_Aim:_ Only the lines holding the string "this" are needed. Copy each one.

+++ Data lines

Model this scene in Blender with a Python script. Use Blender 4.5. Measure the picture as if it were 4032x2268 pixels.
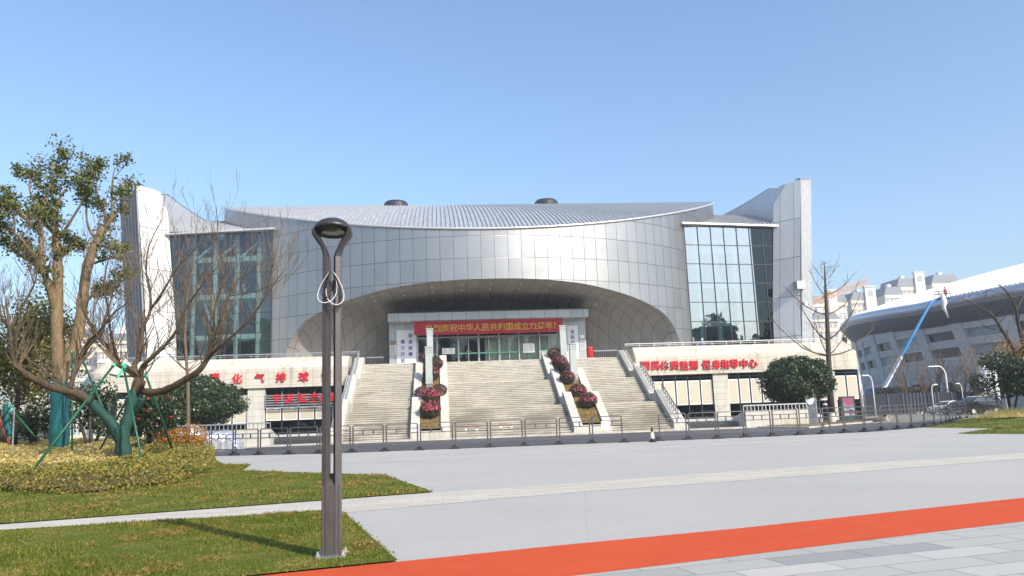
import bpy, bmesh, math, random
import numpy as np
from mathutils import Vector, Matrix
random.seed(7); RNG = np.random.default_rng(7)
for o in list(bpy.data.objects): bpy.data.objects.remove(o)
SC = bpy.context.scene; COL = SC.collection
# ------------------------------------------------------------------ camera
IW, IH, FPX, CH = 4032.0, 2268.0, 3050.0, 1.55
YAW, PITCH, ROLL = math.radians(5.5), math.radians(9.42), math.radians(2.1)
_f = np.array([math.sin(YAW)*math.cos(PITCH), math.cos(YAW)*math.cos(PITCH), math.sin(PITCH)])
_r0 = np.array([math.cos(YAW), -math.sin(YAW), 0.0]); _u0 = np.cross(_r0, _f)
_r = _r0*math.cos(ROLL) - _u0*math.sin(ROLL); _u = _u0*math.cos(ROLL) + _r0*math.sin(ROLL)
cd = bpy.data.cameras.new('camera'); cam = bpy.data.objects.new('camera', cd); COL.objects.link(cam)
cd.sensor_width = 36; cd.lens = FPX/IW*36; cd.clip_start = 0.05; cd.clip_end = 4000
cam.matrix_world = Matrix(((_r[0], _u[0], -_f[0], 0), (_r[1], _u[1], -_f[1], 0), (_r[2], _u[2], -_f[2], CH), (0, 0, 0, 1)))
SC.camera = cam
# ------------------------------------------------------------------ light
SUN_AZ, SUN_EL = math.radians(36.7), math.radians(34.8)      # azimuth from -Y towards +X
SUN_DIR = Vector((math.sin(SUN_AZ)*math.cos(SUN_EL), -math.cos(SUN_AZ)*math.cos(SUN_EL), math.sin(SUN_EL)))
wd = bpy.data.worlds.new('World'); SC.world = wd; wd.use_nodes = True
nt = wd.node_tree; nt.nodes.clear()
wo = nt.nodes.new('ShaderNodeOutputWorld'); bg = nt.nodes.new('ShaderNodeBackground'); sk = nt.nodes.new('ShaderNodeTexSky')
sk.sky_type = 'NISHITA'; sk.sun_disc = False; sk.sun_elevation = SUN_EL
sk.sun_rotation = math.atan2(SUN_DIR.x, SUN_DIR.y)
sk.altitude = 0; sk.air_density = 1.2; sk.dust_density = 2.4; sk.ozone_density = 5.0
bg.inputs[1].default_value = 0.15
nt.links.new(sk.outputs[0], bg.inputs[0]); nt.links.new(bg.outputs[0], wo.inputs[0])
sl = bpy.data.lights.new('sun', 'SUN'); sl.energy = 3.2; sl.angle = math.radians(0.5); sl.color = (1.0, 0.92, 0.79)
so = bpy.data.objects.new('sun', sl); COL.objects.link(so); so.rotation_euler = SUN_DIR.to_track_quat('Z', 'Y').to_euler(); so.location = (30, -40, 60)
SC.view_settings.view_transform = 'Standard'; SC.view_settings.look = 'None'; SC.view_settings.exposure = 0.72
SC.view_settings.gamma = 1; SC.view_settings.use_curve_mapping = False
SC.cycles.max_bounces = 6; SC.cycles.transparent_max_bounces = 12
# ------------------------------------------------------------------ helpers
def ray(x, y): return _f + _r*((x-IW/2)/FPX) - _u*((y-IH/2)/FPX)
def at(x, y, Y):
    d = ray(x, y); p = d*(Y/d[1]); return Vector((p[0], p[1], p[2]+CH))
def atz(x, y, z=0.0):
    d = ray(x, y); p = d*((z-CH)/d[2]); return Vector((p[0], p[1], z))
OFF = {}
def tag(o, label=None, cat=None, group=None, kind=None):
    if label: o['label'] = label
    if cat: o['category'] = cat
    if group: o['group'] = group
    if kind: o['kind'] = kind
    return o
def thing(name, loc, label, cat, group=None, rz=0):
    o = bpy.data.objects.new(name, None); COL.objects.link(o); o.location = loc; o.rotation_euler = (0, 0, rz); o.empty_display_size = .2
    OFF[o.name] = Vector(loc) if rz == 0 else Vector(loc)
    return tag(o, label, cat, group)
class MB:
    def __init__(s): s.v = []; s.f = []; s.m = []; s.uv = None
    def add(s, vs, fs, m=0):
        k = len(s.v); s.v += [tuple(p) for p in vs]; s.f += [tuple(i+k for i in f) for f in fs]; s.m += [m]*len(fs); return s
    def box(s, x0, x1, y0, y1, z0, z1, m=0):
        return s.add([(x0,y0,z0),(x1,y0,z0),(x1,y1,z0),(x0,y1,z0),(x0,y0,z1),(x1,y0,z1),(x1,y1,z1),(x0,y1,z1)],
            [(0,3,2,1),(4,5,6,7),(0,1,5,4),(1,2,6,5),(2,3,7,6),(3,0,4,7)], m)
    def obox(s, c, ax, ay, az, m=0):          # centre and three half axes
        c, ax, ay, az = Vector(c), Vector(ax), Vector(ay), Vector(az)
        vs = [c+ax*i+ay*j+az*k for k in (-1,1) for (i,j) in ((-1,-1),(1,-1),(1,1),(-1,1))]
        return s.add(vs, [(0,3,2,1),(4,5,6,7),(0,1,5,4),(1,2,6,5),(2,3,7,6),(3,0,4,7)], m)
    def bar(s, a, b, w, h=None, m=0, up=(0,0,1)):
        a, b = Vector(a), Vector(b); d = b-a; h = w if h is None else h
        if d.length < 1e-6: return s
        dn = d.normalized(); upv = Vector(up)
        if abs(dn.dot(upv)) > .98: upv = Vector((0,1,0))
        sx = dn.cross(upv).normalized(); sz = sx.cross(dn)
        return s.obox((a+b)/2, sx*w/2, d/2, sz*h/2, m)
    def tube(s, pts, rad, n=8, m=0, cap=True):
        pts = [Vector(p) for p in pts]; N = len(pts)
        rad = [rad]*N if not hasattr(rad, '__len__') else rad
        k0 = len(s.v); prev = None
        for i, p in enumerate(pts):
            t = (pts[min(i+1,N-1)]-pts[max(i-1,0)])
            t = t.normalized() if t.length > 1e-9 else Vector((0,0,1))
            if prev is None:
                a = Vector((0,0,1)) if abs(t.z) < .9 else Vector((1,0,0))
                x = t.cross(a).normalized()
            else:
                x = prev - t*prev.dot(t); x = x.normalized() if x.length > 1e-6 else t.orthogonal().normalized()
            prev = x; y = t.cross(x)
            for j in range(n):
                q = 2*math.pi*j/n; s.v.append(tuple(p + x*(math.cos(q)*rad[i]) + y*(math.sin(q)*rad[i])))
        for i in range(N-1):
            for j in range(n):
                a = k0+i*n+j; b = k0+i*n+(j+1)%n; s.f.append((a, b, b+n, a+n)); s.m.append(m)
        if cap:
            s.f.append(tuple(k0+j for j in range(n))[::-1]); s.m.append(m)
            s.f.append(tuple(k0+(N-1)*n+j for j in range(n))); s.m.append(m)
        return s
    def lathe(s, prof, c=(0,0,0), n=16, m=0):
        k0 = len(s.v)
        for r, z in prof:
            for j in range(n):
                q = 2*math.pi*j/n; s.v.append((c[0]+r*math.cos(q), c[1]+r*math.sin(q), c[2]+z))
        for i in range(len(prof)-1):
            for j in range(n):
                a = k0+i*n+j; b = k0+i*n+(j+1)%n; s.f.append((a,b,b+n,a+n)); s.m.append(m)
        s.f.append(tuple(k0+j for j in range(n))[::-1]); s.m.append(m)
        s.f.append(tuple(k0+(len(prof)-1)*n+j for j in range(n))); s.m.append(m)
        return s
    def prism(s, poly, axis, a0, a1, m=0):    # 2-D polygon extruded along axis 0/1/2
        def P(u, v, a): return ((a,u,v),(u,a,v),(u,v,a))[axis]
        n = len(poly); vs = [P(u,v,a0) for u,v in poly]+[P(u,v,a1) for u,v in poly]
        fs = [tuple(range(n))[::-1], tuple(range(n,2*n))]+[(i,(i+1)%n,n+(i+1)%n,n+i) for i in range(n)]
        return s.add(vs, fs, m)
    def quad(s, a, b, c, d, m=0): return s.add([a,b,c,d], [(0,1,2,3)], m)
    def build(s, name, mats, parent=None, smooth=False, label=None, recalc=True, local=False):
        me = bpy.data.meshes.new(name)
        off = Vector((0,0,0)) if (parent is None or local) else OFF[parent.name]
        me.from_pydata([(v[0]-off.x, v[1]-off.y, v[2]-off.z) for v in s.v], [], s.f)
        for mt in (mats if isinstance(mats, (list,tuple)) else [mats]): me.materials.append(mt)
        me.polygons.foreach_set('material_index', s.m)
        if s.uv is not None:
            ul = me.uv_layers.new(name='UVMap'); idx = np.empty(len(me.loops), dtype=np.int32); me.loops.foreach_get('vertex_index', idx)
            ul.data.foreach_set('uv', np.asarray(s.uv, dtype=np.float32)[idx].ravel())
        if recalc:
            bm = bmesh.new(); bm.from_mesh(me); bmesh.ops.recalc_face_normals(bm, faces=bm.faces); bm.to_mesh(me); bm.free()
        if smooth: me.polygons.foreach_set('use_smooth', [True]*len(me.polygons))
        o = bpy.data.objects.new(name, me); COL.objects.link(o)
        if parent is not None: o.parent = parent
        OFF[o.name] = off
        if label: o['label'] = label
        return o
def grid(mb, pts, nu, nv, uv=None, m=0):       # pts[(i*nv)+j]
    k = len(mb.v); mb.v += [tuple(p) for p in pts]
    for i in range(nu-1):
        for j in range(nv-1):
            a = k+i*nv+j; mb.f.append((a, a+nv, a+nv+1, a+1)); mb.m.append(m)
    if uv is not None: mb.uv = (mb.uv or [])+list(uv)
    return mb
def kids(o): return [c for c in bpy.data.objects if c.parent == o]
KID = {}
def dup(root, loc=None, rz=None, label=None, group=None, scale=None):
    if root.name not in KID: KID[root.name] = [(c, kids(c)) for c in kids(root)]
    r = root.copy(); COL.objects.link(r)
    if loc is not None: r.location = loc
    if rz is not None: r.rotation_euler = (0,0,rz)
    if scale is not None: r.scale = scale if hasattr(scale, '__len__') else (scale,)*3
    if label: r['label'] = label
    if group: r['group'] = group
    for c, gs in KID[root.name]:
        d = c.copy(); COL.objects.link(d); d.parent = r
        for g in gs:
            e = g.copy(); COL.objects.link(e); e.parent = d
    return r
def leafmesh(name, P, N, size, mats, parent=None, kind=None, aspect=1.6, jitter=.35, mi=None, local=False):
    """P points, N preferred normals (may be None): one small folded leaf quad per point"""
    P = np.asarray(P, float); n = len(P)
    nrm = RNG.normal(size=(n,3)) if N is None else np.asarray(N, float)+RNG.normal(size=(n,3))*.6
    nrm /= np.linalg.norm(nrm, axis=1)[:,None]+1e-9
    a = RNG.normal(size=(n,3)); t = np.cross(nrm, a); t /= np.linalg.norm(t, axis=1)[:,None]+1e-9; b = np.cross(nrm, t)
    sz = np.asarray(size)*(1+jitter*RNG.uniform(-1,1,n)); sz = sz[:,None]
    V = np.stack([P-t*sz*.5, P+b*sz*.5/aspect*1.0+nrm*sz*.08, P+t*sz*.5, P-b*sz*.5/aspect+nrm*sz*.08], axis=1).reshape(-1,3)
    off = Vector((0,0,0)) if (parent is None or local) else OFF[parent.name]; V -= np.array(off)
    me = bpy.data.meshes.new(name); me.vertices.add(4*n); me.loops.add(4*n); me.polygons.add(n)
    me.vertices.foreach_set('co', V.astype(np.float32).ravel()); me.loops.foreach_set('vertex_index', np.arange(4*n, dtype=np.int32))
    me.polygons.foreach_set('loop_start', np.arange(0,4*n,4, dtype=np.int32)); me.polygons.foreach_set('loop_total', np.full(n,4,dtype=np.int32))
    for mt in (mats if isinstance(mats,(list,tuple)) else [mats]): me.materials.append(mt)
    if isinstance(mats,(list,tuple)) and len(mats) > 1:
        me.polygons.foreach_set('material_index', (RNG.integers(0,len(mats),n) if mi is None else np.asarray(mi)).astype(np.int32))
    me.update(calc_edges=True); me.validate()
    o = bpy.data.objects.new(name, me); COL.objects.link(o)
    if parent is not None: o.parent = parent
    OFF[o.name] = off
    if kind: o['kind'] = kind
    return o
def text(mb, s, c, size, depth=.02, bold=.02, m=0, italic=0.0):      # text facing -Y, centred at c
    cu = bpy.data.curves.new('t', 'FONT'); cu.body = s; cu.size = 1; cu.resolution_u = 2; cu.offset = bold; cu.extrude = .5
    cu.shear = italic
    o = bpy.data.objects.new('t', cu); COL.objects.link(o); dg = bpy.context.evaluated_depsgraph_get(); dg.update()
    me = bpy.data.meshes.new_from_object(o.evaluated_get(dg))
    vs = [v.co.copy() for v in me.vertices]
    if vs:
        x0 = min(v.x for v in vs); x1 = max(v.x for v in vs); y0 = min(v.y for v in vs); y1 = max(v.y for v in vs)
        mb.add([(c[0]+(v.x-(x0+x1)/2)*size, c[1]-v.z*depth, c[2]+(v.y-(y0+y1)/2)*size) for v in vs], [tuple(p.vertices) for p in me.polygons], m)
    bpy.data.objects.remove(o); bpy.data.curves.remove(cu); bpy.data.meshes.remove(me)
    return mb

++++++
+++ Data lines

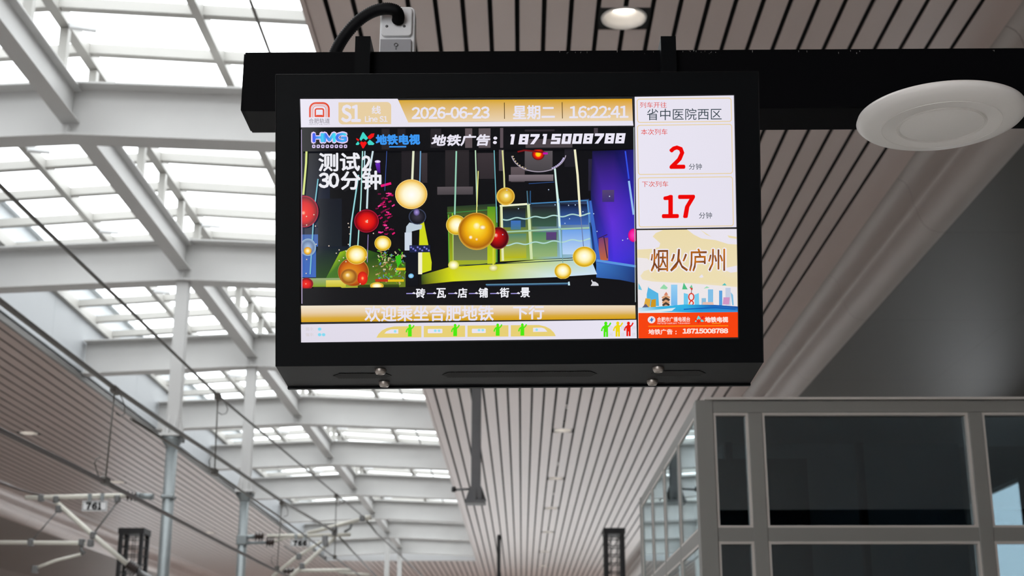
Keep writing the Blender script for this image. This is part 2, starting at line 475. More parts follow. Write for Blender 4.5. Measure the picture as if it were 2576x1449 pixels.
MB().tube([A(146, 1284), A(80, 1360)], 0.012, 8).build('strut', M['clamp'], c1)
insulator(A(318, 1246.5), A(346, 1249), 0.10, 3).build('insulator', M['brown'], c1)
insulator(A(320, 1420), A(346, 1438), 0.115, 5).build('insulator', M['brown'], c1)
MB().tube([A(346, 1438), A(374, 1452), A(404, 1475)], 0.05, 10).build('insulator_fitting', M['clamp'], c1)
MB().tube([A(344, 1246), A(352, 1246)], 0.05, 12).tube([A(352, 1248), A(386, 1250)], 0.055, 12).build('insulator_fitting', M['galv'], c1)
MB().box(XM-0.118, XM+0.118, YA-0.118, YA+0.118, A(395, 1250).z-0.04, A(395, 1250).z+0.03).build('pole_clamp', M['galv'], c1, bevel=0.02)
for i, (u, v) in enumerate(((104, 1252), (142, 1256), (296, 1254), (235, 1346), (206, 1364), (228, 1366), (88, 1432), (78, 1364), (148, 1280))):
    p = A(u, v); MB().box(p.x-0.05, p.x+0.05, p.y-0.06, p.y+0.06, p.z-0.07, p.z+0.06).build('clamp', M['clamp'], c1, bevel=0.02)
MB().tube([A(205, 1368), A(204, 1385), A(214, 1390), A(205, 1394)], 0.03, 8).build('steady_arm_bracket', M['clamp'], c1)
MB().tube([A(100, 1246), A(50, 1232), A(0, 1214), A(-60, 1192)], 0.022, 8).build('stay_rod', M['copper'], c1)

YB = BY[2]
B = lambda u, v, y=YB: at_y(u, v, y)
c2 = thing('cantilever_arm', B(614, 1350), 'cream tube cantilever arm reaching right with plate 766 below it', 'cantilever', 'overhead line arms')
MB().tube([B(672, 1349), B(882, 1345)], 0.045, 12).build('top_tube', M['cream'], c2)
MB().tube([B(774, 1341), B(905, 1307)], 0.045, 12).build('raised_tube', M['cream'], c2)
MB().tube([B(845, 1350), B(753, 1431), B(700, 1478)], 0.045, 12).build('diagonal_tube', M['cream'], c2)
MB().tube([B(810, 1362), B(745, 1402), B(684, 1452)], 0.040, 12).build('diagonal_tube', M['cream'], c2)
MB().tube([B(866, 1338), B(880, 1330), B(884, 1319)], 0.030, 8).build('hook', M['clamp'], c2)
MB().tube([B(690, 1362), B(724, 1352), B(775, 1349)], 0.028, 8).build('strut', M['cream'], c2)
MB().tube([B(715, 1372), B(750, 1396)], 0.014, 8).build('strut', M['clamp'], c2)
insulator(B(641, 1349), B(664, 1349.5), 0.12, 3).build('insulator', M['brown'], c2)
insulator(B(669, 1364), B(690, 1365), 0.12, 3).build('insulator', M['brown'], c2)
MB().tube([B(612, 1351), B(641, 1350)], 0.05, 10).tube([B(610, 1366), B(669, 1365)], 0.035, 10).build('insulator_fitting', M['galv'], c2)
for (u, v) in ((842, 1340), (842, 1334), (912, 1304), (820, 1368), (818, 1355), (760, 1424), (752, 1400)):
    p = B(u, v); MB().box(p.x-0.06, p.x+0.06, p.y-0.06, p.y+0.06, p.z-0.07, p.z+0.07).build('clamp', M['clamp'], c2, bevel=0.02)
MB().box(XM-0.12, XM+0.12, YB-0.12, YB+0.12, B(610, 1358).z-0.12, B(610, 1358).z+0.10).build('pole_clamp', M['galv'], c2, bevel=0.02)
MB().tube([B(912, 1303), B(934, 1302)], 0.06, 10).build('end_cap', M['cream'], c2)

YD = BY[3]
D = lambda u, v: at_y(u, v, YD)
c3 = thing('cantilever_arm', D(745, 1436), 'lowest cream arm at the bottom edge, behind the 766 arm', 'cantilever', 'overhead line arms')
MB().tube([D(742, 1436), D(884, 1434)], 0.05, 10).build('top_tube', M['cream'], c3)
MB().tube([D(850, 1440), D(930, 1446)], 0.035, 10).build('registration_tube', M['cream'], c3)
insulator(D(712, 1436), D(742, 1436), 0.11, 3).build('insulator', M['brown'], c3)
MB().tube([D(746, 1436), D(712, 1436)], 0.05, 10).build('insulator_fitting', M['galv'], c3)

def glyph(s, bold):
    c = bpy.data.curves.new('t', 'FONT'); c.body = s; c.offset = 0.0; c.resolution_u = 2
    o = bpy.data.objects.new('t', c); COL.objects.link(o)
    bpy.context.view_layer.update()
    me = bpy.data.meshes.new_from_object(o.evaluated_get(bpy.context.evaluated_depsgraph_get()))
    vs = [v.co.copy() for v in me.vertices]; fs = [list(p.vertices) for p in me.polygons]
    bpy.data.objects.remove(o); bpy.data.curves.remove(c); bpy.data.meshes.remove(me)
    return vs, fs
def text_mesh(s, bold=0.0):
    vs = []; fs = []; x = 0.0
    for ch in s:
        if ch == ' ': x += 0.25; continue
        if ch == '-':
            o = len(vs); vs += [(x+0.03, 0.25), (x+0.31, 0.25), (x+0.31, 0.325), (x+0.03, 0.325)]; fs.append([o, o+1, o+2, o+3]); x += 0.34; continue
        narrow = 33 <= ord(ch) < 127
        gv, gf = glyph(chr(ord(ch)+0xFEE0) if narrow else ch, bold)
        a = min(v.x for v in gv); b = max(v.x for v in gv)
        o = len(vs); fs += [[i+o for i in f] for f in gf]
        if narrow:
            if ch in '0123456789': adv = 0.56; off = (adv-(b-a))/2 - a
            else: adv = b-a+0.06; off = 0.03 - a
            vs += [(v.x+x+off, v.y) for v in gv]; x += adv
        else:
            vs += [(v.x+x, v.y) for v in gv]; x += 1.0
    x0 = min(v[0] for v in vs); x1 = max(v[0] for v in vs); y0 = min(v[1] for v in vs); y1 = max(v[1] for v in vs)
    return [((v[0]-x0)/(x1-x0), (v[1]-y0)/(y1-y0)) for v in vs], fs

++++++
+++ Data lines

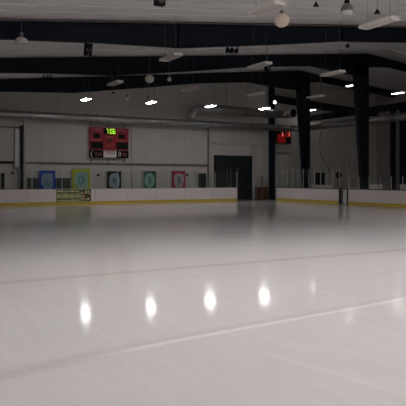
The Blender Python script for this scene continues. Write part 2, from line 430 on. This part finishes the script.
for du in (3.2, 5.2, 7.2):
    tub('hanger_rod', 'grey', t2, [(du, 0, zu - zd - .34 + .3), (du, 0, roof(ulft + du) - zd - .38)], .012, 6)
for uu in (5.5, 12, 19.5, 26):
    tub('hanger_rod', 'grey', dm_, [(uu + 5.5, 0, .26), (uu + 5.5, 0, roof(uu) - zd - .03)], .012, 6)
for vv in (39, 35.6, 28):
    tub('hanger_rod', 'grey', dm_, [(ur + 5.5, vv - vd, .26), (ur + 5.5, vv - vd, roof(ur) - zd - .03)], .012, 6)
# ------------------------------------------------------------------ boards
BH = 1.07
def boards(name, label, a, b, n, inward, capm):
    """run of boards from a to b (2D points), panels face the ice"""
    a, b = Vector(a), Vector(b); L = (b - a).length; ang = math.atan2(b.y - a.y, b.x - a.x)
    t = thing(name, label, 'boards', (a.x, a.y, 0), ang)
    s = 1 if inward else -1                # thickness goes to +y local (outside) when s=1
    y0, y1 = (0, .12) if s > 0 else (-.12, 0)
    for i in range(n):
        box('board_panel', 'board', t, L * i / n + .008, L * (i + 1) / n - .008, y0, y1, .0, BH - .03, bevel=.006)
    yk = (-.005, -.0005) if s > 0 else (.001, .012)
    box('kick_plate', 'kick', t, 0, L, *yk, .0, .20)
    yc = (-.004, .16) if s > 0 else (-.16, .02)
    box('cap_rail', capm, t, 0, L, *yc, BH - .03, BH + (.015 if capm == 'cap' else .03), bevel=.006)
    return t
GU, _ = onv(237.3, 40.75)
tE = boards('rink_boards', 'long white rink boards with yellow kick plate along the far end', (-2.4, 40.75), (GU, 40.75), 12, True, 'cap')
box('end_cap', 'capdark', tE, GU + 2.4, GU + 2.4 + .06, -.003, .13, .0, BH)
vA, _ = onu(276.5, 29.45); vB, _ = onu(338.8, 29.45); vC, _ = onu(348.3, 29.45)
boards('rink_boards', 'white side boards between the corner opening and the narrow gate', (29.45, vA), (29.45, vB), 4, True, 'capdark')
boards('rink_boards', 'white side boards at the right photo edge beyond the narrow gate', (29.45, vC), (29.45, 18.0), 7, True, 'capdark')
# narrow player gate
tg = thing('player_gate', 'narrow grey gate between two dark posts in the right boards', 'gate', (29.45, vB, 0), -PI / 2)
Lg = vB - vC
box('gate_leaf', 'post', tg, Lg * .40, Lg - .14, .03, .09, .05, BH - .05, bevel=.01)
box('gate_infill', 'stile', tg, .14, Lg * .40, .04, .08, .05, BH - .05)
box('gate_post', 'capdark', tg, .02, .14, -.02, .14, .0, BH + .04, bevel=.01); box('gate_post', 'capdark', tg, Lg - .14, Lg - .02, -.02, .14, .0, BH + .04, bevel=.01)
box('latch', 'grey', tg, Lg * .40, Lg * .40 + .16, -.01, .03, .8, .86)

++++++

_Correct response:_
Model this scene in Blender with a Python script. Use Blender 4.5. Measure the picture as if it were 4032x2268 pixels.
Keep writing the Blender script for this image. This is part 2, starting at line 475. More parts follow. Write for Blender 4.5. Measure the picture as if it were 2576x1449 pixels.
The Blender Python script for this scene continues. Write part 2, from line 430 on. This part finishes the script.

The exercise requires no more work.